Right, you know, and, and, and I think that that's that's the hardest part, because we've somehow been tricked into this mindset too, that we're supposed to have a forever job, we're supposed to have a forever house, we're supposed to have our forever. You know this, that and the other thing. And it's like no, no, no, no, no. You know like you're doing yourself a disservice. You should take a job as an opportunity to grow, and if you can continue to grow with the organization, that's an awesome situation.

Speaker 1:

And if the organization outgrows, you then find an organization that fits where you're at. Or if you outgrow the organization instead of raising hell, it's where you're at. Or if you outgrow the organization instead of raising hell, find an organization that will push you harder, right, but it's not a marriage. You're not married for life. You should be looking at it saying, look, I can do this really well right now, better than just about anybody.
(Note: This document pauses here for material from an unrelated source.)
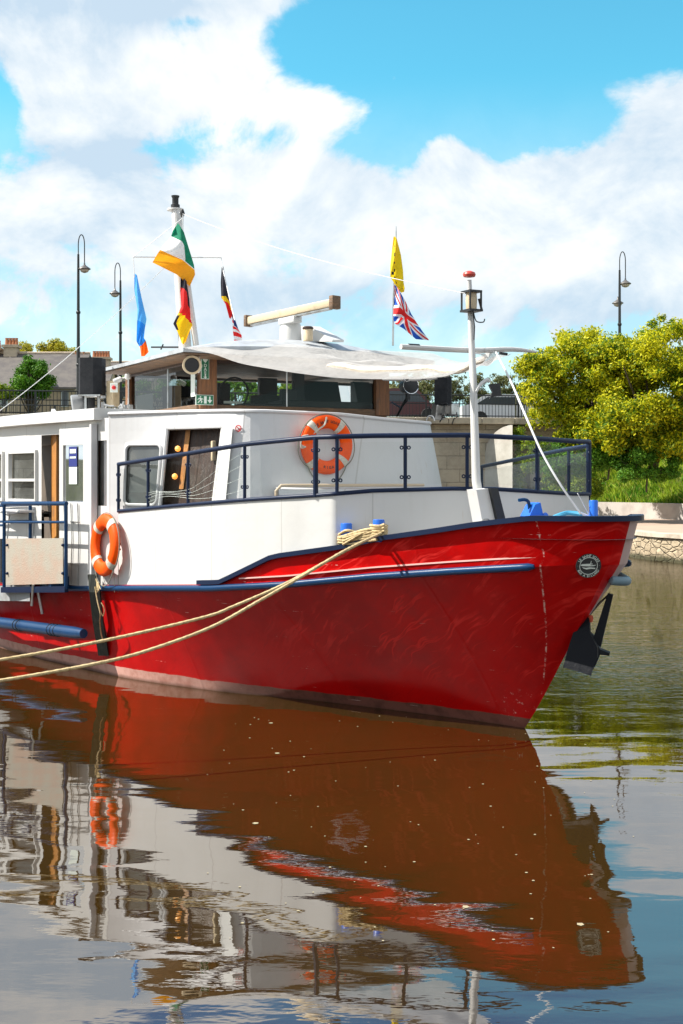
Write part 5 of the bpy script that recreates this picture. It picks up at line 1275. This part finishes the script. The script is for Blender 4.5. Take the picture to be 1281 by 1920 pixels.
upw = Vector((0,0,1)); up_ = (upw-en*upw.dot(en)).normalized(); rt = up_.cross(en).normalized()
ER = 39*11.2/FOC*.5*1.18
def epos(x, y, lift=0.0): return ec+rt*x*ER+up_*y*ER+en*lift
mb = MB(); k = 40
mb.prism([epos(math.cos(2*math.pi*i/k), math.sin(2*math.pi*i/k), .004) for i in range(k)], en*.008, 0)
mb.tube([epos(.70*math.cos(2*math.pi*i/k), .70*math.sin(2*math.pi*i/k), .010) for i in range(k)], .0026, 5, 1, closed=True)
def arc_text(mb, s, r, a0, a1, size, flip=False, mi=1, P=epos, nrm=None, rt_=None, up2=None, scale=1.0):
    for i, ch in enumerate(s):
        if ch == ' ': continue
        a = a0+(a1-a0)*i/(len(s)-1); ca, sa = math.cos(a), math.sin(a); rad = rt_*ca+up2*sa
        u2 = -rad if flip else rad; r2 = u2.cross(nrm)
        text_mb(ch, frame_mat(P(r*ca, r*sa, .010), r2, u2), size, .0008, mb=mb, mi=mi)
arc_text(mb, 'LE SAINT LOUIS', .84, R_(152), R_(28), ER*.27, nrm=en, rt_=rt, up2=up_)
arc_text(mb, 'BAR A BILLARD', .86, R_(208), R_(332), ER*.25, True, nrm=en, rt_=rt, up2=up_)
for x in (-.86, .86): mb.lathe(epos(x,0,.010), [(.003,0),(.003,.001)], 6, mi=1)
def epoly(pts, mi=1): mb.prism([epos(x, y, .011) for x, y in pts], en*.002, mi)
epoly([(-.66,.06),(-.60,.12),(.10,.13),(.10,.05),(.30,.06),(.62,.10),(.40,.0),(.0,-.02),(-.55,.0)]); epoly([(-.58,.16),(.12,.19),(.30,.19),(.30,.14),(-.50,.13)]); epoly([(.12,.20),(.17,.20),(.20,.42),(.16,.42)])
epoly([(-.52,-.10),(-.2,-.15),(.1,-.11),(.56,-.16),(.52,-.24),(.2,-.22),(-.15,-.28),(-.4,-.2)])
epoly([(.02,.06),(.16,.04),(.12,.14),(.04,.14)]); 
part('emblem', mb, ['dark', 'sign_white'], hull, False)

# ---- boarding platform with blue gate at the far left
gp = MB(); off = .28
def gpt(px, py, o=off):
    lo, hi = -14.0, -3.0
    for _ in range(40):
        m_ = (lo+hi)/2
        if pj(m_, side_n(m_)+o)[0] < px: lo = m_
        else: hi = m_
    s = (lo+hi)/2; n = side_n(s)+o; return B(s, n, EYE+(HOR-py)*W(s, n, 0).y/FOC)
pl = part('boarding_platform', MB().prism([gpt(6,1104), gpt(118,1103), gpt(118,1103,0.02), gpt(6,1104,0.02)], (0,0,.05)).strip([gpt(5,1106), gpt(125,1105)], (0,0,1), .05, .07), 'navy', boat, False)
mb = MB()
for a, b in (((8,943),(8,1105)),((124,944),(124,1105))): mb.tube([gpt(*a), gpt(*b)], .022, 8)
mb.tube([gpt(5,944), gpt(125,944)], .026, 8); mb.tube([gpt(8,979), gpt(124,979)], .016, 8)
part('gate', mb, 'blue_rail', pl)
mb = MB(); i_ = .05
for a, b in (((57,946),(57,1100)),): mb.tube([gpt(*a, i_), gpt(*b, i_)], .022, 8)
mb.tube([gpt(0,948,i_), gpt(58,946,i_)], .02, 8); mb.tube([gpt(0,978,i_), gpt(58,977,i_)], .016, 8); mb.tube([gpt(-40,950,off), gpt(6,948,off)], .02, 8); mb.tube([gpt(-40,985,off), gpt(6,985,off)], .016, 8)
part('inner_rail', mb, 'blue_rail', pl)
part('kick_plate', MB().prism([gpt(12,1010,off+.01), gpt(119,1009,off+.01), gpt(119,1094,off+.01), gpt(12,1097,off+.01)], (0,.012,0)), 'tread_plate', pl, False)
mb = MB()
for px in (13.5, 118):
    for py in (1022, 1075): mb.lathe(gpt(px, py, off+.025), [(.018,-.01),(.018,.01),(.01,.018)], 10, zrot(Vector((0,-1,0))))
part('bolt', mb, 'navy', pl)
part('step_box', MB().prism([gpt(-60,1112,.25), gpt(56,1112,.25), gpt(56,1112,.05), gpt(-60,1112,.05)], (0,0,.20)), 'deck_grey', pl, False, label='grey box step under the platform')
mb = MB().tube([gpt(63,1096,.3), gpt(60,1136,.3)], .018, 7).tube([gpt(72,1110,.2), gpt(80,1150,.1)], .02, 7); part('support_strut', mb, 'steel', pl)
part('platform_stay', MB().box(gpt(112,1090,.15), (.12,.25,.12)), 'blue_rail', pl, False)
mb = MB().prism([gpt(-30,1010,off-.05), gpt(4,1010,off-.05), gpt(4,1092,off-.05), gpt(-30,1092,off-.05)], (0,.012,0)); part('side_panel', mb, 'speaker_grey', pl, False)
# folding table beyond the gate
mb = MB().box(gpt(40,957,-.05), (1.1,.3,.03)).box(gpt(18,960,.1), (.6,.2,.03)); mb.tube([gpt(18,960,.1), gpt(14,1010,.1)], .01, 5).tube([gpt(66,958,.0), gpt(62,1015,.0)], .01, 5); part('shelf_table', mb, 'grey_white', pl, False)
# long blue pipe fender at the hull, lower left
mb = MB(); A = [gpt(-160,1150,.12), gpt(0,1167,.12), gpt(80,1178,.12), gpt(140,1186,.12), gpt(157,1188,.12)]; mb.tube(A, [.07,.07,.07,.07,.055], 14)
pf = single('pipe_fender', MB().tube([BM@a for a in A], [.07,.07,.07,.07,.055], 14), 'navy_pipe' if 'navy_pipe' in MATS else mat('navy_pipe', rough=.35, fn=paint_fn((.004,.042,.125), (.004,.018,.05), .5, .7)).name, 'long blue pipe fender lying against the hull at lower left', 'fender')
mb = MB()
for px in (34, 40, 98, 104, 110): c = BM@gpt(px, 1167+px*.14, .12); ring(mb, c, .074, .006, N, Vector((0,0,1)), 14)
o = part('lashing', MB(), 'rope_grey', pf) if False else None
mb.v = [tuple(Vector(v)-pf.location) for v in mb.v]; part('lashing', mb, 'black_wire', pf)

# =================================================================== things hung on the boat
# lifebuoys
def lifebuoy(c, nrm, right, dia_out, label, text, light=False):
    c = Vector(c); nrm = Vector(nrm).normalized(); right = Vector(right); right = (right-nrm*right.dot(nrm)).normalized(); up = nrm.cross(right).normalized()
    if up.z < 0: up = -up
    t = thing('lifebuoy', c-Vector((0,0,dia_out/2)), label, 'lifebuoy', 'orange lifebuoys hung on the boat'); base = t.location
    Rr = dia_out*.385; r0 = dia_out*.115
    def P(a, b, k=1.0, dr=0.0): 
        rad = right*math.cos(a)+up*math.sin(a); return c-base+rad*(Rr+(r0*k+dr)*math.cos(b))+nrm*((r0*k+dr)*.62*math.sin(b))
    rows = [[P(2*math.pi*i/48, 2*math.pi*j/16) for j in range(17)] for i in range(49)]
    part('ring', MB().grid(rows), 'orange', t)
    for a0 in (52, 134, 226, 318):
        rows = [[P(R_(a0-7+14*i/4), 2*math.pi*j/16, 1.05, .002) for j in range(17)] for i in range(5)]; part('reflective_band', MB().grid(rows), 'band', t)
    mb = MB(); 
    for q in range(4):
        a0, a1 = R_((52,134,226,318)[q]), R_((134,226,318,412)[q]); pts = []
        for i in range(13):
            f_ = i/12; a = a0+(a1-a0)*f_; sagk = .055*math.sin(f_*math.pi)*(1.4 if q == 2 else .8); p = P(a, 0, 1.0, .012+sagk*(.4+.6*max(0,-math.sin(a)))); pts.append(p+Vector((0,0,-.02*math.sin(f_*math.pi))))
        mb.tube(pts, .0065, 6)
    part('grab_line', mb, 'rope_grey', t)
    if text:
        mb = MB(); Pt = lambda x, y, l: c-base+right*x+up*y+nrm*(r0*.62+l*.3)
        n2 = right.cross(up)
        for (s_, r, a0, a1, fl) in ((text[0], Rr, 128, 62, False), (text[1], Rr, 258, 282, True)):
            for i, chh in enumerate(s_):
                if chh == ' ': continue
                a = R_(a0+(a1-a0)*i/(len(s_)-1)); rad = right*math.cos(a)+up*math.sin(a); u2 = -rad if fl else rad; r2 = u2.cross(n2)
                text_mb(chh, frame_mat(Pt(r*math.cos(a), r*math.sin(a), .004), r2, u2), dia_out*.062, .0015, mb=mb)
        part('lettering', mb, 'dark', t, False)
    return t, c, nrm, right, up, base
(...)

Let me do it, and let's talk about it as this evolves. How can I move, maybe horizontally, through the business? Or if I can move vertically you know what does that look like?

Speaker 2:

Yeah, You're assessing the growth. The company changes every year or two, or probably more frequently than that, right, but on a just a general scale. Every year or two the business is going to change or grow. So the people who are in management or leadership roles are really anybody at that company. You could look at, well, how are they growing every year or two and where do they fit? And you're kind of putting that puzzle together as the company changes as well.

Speaker 1:

Yeah, I think PWC. I've got this language from a consultant who was a PWC consultant and you were PWC, so maybe you can fill me in too. But it's gateways. You know, like when you have 10 employees and then you progress to 30 employees, you are actually past 15 employees. You actually pass through a gateway where at below 15 employees, everybody's friends, everybody knows each other and there's there's too much work to go around, so everybody's just doing whatever they can. You pass through 15.

Speaker 1:

Now all of a sudden you got to have a manager or two, because there's too many people that we need to make sure that they're getting things assigned and you start to specialize a little bit. You get up to 20 to 30 people. Now all of a sudden you're worried about career tracks and stuff, because there's like people are intimately involved in everything, regardless of their specialty. Now people are looking at it, saying this is, this is what I'm really good at and I'm growing, and how do I keep having opportunities? And then you go through another one. You know probably a 50 and a hundred and 150, you know, as the company grows and the mentality that you have to have when you have, let's say, five to 15 people is and we can say this because I've gone through it night and day and you've been through it too with us night and day difference.

Speaker 1:

Um, when you go through that first gateway or even the second gateway, it's you have to migrate your skillsets very, very quickly or you will break the company Right, Right, Like you have to look at it and say, even if you've been here from the beginning, or something like that, these are the skill sets now required to support the company at its current status. And so this is what somebody would have to do to be in the positions that that they're in. Um, and the same person that got you to the first gateway may not be the one to get you to the second one, just because it's. It's a completely different skillset, and I think. But Ben's point is is don't look at the third gateway and say hire the third gateway person first, right, Because that's a different person than who's probably going to be willing to get you to the first and second gateway. You know what I mean. So there's a place for everybody and the leader's job is to figure out okay, how do I get the right help in the right place at the right time?